◆ **GIVEN TASK**:
Below are entries. Copy exactly the lines running from the line that holds "left green post')" to the line that holds "2.745), .05, .13), 'gdark', t)", with both ends included.

◆ **DATA PROVIDED**:
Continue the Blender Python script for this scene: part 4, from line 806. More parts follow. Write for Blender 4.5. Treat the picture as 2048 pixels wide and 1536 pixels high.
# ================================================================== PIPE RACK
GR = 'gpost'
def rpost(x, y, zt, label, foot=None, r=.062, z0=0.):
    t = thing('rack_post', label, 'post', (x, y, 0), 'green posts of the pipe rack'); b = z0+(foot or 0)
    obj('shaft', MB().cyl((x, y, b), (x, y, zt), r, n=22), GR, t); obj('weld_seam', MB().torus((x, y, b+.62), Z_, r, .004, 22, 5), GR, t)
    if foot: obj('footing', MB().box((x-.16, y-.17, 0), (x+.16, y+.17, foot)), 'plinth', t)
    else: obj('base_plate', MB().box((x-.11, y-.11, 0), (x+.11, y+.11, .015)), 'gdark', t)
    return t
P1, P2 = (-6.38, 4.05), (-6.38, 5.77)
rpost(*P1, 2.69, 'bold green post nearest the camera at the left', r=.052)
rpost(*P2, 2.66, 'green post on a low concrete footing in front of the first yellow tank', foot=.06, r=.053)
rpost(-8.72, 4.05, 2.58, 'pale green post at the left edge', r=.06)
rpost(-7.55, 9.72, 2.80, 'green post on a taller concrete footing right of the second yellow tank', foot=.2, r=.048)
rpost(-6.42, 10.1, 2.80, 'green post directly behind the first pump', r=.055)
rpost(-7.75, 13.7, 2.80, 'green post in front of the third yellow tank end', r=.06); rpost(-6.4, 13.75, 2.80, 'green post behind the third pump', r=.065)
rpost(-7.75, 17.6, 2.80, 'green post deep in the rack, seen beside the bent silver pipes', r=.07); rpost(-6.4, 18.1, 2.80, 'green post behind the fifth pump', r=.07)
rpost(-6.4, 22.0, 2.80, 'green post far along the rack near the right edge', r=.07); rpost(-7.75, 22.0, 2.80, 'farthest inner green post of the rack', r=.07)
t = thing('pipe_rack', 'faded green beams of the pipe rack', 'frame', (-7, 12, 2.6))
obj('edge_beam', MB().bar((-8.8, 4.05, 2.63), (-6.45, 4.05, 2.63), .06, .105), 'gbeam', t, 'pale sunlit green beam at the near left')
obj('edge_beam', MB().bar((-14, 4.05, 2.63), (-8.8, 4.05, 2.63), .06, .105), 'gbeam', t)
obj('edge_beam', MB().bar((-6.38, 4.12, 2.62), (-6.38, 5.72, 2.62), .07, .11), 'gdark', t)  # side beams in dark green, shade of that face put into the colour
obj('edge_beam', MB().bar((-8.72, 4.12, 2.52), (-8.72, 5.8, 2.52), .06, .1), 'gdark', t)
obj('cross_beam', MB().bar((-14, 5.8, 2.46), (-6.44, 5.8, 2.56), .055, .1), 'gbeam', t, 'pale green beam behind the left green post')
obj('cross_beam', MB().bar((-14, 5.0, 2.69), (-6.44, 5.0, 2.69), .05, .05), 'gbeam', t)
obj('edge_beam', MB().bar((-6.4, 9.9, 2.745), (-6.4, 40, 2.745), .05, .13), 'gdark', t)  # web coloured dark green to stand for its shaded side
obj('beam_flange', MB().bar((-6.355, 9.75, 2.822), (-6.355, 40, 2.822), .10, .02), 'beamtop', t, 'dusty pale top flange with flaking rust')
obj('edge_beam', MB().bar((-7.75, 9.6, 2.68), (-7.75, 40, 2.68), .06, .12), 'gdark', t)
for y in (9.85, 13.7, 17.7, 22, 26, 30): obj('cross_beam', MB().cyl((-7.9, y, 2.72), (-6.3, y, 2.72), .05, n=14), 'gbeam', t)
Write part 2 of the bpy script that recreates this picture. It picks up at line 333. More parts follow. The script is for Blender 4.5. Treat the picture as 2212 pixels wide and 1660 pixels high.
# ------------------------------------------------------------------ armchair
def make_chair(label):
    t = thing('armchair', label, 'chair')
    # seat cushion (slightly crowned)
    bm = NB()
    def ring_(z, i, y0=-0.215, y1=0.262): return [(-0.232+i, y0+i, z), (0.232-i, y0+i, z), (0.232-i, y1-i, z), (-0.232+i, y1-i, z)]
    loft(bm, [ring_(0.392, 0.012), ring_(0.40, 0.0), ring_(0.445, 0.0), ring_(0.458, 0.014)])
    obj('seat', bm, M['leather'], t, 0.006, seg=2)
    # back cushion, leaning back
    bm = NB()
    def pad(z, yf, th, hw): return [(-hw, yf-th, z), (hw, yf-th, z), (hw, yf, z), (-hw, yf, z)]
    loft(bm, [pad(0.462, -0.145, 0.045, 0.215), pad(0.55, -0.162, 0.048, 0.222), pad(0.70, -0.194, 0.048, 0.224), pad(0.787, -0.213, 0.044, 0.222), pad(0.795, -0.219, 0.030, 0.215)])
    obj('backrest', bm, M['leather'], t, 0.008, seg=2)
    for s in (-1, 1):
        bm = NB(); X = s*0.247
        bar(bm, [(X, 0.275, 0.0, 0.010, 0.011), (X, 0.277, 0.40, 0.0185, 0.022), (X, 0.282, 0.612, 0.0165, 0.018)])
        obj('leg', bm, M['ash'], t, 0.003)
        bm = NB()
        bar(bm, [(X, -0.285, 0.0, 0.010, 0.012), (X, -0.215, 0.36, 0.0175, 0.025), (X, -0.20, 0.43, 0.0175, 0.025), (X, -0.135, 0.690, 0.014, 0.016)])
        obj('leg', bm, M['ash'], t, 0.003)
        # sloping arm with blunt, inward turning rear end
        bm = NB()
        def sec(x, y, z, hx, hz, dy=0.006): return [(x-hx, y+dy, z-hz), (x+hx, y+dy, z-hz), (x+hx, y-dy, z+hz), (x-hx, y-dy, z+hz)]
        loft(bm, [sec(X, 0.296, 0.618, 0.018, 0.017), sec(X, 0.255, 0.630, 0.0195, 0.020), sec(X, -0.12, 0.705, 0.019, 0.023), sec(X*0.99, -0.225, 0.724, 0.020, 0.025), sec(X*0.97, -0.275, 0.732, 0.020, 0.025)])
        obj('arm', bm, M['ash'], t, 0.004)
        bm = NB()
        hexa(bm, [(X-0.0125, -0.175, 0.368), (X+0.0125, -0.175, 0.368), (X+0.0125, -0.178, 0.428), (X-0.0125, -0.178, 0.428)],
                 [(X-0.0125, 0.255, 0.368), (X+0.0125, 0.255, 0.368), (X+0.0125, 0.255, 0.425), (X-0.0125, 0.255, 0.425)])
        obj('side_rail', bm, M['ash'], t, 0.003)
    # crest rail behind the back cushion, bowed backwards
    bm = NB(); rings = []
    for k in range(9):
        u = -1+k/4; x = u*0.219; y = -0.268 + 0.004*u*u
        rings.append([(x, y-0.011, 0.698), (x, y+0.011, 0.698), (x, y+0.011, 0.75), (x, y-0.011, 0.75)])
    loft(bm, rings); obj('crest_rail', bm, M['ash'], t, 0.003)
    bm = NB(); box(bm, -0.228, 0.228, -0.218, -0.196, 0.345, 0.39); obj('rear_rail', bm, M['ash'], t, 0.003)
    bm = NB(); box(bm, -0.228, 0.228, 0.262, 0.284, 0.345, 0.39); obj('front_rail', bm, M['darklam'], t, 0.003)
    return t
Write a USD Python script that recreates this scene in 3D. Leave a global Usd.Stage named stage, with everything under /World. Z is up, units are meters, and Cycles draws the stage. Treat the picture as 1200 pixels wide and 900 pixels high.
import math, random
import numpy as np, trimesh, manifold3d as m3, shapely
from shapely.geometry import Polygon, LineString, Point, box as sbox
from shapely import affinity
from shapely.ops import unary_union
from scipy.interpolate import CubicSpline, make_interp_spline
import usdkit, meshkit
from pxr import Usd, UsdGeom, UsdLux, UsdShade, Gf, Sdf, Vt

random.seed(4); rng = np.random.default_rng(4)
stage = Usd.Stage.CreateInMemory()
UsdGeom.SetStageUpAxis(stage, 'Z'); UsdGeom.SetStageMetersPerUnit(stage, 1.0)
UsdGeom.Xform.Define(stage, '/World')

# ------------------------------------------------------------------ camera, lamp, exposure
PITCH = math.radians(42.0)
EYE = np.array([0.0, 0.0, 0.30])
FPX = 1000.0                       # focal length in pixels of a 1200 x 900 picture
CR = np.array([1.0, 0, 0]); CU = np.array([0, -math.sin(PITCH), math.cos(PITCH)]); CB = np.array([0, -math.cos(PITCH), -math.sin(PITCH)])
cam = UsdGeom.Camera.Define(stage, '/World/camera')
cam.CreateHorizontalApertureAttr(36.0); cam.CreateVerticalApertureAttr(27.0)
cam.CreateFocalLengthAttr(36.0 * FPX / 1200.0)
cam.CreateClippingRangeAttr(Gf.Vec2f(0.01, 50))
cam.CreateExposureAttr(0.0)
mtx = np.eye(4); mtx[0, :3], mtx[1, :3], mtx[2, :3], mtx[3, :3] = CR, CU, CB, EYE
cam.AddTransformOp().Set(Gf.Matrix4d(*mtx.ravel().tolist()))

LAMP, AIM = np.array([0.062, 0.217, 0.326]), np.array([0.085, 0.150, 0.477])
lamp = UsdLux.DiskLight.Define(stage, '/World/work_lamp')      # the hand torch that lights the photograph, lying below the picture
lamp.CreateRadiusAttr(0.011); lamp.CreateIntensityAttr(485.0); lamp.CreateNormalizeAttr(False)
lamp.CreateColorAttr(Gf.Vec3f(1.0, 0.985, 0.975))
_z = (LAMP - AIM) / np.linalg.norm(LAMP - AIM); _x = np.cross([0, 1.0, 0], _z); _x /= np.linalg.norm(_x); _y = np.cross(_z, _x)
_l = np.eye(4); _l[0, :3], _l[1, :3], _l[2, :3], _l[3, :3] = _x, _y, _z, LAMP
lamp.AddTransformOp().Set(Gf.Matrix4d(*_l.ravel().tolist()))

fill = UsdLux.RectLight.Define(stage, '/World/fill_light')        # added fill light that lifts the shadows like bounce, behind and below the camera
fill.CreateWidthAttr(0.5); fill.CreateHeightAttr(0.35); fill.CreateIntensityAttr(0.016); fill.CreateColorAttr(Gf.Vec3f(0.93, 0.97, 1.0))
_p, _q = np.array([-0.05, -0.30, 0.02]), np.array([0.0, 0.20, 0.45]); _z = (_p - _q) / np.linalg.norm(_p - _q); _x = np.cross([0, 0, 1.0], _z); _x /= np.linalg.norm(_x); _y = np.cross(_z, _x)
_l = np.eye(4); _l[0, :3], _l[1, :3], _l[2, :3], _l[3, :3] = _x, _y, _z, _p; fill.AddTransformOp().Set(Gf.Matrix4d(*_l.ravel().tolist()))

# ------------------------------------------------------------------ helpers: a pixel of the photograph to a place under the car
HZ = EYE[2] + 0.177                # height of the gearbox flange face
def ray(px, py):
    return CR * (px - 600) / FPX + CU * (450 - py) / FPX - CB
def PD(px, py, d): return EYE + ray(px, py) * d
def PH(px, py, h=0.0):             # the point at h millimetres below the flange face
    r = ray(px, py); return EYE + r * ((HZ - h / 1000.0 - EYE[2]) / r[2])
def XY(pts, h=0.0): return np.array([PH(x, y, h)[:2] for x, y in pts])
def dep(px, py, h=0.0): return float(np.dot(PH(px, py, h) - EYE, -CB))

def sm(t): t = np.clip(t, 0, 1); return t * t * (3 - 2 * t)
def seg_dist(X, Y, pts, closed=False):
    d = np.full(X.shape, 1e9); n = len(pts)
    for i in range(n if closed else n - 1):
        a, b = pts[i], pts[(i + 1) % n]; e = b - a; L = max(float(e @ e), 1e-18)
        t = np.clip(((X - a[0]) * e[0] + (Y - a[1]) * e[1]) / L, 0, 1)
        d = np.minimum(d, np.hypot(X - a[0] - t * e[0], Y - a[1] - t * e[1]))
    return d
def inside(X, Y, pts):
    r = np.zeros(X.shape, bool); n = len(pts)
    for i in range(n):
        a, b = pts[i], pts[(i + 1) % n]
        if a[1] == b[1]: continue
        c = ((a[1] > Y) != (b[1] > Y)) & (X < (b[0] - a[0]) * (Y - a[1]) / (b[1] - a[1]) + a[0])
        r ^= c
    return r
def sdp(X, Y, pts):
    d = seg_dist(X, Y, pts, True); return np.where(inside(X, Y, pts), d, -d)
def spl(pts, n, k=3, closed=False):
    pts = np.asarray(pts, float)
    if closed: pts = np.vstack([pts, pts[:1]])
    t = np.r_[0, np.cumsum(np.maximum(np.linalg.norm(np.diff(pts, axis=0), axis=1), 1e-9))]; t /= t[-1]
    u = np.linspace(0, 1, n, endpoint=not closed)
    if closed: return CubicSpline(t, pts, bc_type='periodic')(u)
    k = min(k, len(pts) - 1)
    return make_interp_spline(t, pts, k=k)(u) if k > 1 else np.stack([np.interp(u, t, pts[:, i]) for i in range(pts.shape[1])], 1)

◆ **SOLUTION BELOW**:
obj('cross_beam', MB().bar((-14, 5.8, 2.46), (-6.44, 5.8, 2.56), .055, .1), 'gbeam', t, 'pale green beam behind the left green post')
obj('cross_beam', MB().bar((-14, 5.0, 2.69), (-6.44, 5.0, 2.69), .05, .05), 'gbeam', t)
obj('edge_beam', MB().bar((-6.4, 9.9, 2.745), (-6.4, 40, 2.745), .05, .13), 'gdark', t)  # web coloured dark green to stand for its shaded side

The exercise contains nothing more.